By Scott Curtis and Lt. Kristin Cronic

SERMC Public Affairs 

The Navy's underwater repair specialists from Southeast Regional Maintenance Center's (SERMC) Dive Locker, Engineering Department and Waterfront Operations personnel recently accomplished a first of its kind waterborne repair on USS Fort McHenry (LSD 43). 

Fort McHenry is undergoing a Phased Maintenance Availability (PMA) and required extensive repairs to a Controllable Pitch Propeller (CPP) control arm.

The CPP System allows ships improved maneuverability and require no reversing gear since the direction of the propeller thrust can be changed without changing the direction of the shaft. This is achieved by changing the pitch of the propeller blades using a control rod housed inside the shaft, which moves fore and aft, allowing the propeller blades to pivot to any pitch. It is susceptible to damage or failure due to its numerous hydraulic components and sealing rings. 

The decision to perform waterborne repairs was critical, as it eliminated the need to dry-dock the Fort McHenry, saving the Navy considerable money. In addition to the cost savings, the waterborne repairs return the ship back to operational status more quickly than if they were dry-docked for the duration of the repair. 

However, being waterborne creates unique challenges requiring new procedures and processes to complete the operation. SERMC Project Manager Leroy Gooden synchronized the project. "The evolution from start to finish involved intense team collaboration; no step of the process was simple or easy, but the concentrated coordination of all parties involved made it a safe and time-saving procedure," Gooden said.

In early January, SERMC and Sailors from the Fort McHenry made preparations for the propeller blade removal to expose the shaft hub. After the CPP oil was drained, it took SERMC divers six days to remove the blades and install a cofferdam around the shaft hub. Once the cofferdam was installed the divers could work in a dry environment and prevent seawater from entering the CPP system.

Once the cofferdam was in place and Oil Distribution (OD) box removed, the hub cone was disassembled and the valve rod section replaced, using a tool fabricated by SERMC to aid in the removal of the control arm.
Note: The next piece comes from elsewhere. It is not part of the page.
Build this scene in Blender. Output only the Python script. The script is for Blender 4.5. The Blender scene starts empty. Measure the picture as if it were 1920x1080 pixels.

The procedure consisted of removing valve stops and fittings, evacuating remaining oil, and installing the hub cone end cover in order to maintain watertight integrity. 
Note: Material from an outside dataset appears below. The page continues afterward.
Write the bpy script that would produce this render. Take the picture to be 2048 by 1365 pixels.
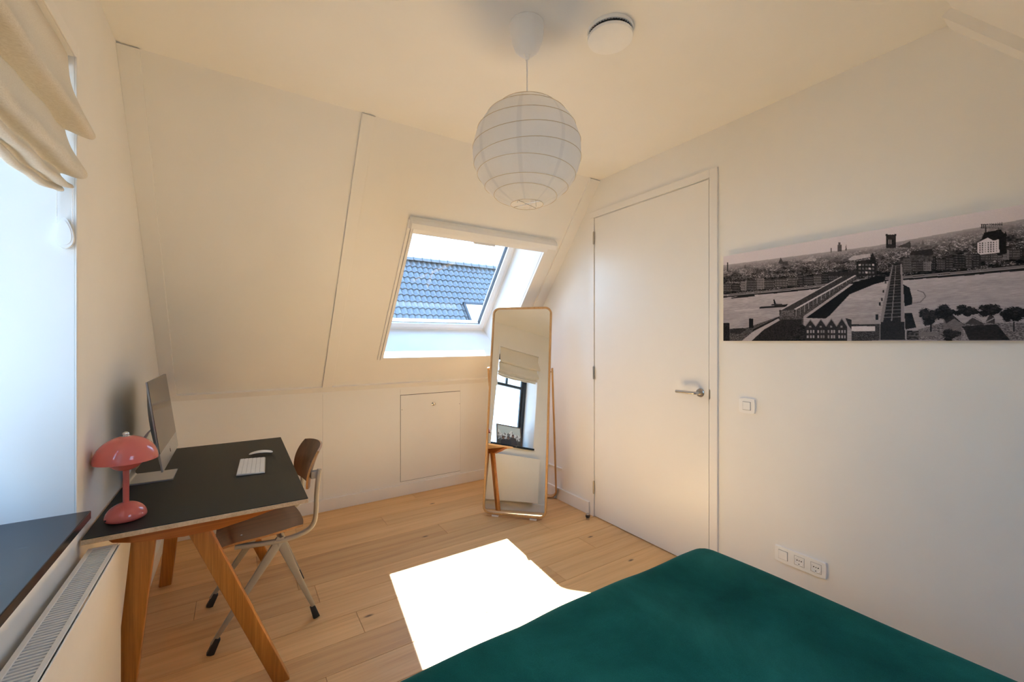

Next, SERMC divers disassembled the hub, and replaced the valve rod sections and completed reassembly in accordance with the design memorandum.
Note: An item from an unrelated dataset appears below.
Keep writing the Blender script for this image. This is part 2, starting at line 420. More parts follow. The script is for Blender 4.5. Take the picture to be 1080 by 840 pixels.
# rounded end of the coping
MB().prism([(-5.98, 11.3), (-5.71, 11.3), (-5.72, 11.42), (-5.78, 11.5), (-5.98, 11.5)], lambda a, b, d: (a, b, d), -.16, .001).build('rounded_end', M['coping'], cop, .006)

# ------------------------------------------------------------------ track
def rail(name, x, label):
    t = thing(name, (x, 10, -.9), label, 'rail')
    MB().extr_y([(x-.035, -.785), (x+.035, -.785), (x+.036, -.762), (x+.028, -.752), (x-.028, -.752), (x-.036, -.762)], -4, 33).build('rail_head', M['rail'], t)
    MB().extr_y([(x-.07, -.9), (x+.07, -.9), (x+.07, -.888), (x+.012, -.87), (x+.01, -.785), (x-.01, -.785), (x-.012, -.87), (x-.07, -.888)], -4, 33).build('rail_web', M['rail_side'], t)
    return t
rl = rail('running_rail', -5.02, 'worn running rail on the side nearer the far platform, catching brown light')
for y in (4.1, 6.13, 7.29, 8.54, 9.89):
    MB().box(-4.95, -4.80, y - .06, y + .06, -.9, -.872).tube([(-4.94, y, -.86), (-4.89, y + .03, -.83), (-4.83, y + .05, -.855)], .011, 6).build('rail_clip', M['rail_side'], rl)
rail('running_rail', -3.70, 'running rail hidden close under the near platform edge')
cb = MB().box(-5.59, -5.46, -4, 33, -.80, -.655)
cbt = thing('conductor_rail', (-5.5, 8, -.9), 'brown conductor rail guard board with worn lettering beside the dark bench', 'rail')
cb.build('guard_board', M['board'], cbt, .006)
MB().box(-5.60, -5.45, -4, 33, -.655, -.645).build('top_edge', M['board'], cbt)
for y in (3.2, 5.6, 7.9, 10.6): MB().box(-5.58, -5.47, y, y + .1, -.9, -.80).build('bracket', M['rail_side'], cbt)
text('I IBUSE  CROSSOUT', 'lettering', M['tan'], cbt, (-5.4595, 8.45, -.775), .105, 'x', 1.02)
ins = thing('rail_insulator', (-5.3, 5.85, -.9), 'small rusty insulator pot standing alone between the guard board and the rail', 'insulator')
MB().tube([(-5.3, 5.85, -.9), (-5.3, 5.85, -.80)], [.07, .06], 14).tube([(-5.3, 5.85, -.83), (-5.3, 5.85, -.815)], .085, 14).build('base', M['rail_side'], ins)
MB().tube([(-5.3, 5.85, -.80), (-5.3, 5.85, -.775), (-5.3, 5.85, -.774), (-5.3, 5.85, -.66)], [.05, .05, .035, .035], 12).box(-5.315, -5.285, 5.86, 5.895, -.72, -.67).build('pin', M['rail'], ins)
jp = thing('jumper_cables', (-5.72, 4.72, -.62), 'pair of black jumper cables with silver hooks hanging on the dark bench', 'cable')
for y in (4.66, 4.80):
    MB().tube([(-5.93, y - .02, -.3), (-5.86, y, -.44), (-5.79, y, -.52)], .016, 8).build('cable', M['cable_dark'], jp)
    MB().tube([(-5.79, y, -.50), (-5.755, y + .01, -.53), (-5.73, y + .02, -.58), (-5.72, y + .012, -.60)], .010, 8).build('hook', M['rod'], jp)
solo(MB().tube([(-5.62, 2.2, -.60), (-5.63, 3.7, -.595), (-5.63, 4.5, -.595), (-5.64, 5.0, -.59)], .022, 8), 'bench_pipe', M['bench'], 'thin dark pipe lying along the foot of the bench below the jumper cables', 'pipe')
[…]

During the work SERMC divers found an oil leak in one of the blade ports and replaced the seals, adding a day of work and complexity to the job, but the Divers still finished their work eight days ahead of schedule.  

The rest of the evolution worked through the process in reverse, concluding with SERMC divers reinstalling the propeller blades and performing a pressure test to ensure the system was operational and has no oils leaks.

Ship repairs like this are an example of the SERMC's ability to support Fleet readiness whatever the circumstances. "Our job is to get the ships repaired and get them back to sea on time, fully mission capable. To return ships to the Fleet on time we rely on outstanding Sailors and Civilians performing at the top of their trade" said Capt. Dave Gombas, Commanding Officer at SERMC.

"This was a great learning experience for our young Divers being able to work on such a big job," said Senior Chief Navy Diver Richard Stafford, SERMC's Master Diver. "I am proud of the level of professionalism my divers displayed during all the evolutions and the safe completion of the job ahead of schedule."

The Fort McHenry is approximately 70% complete through her 312-day PMA, which is scheduled to wrap-up in June.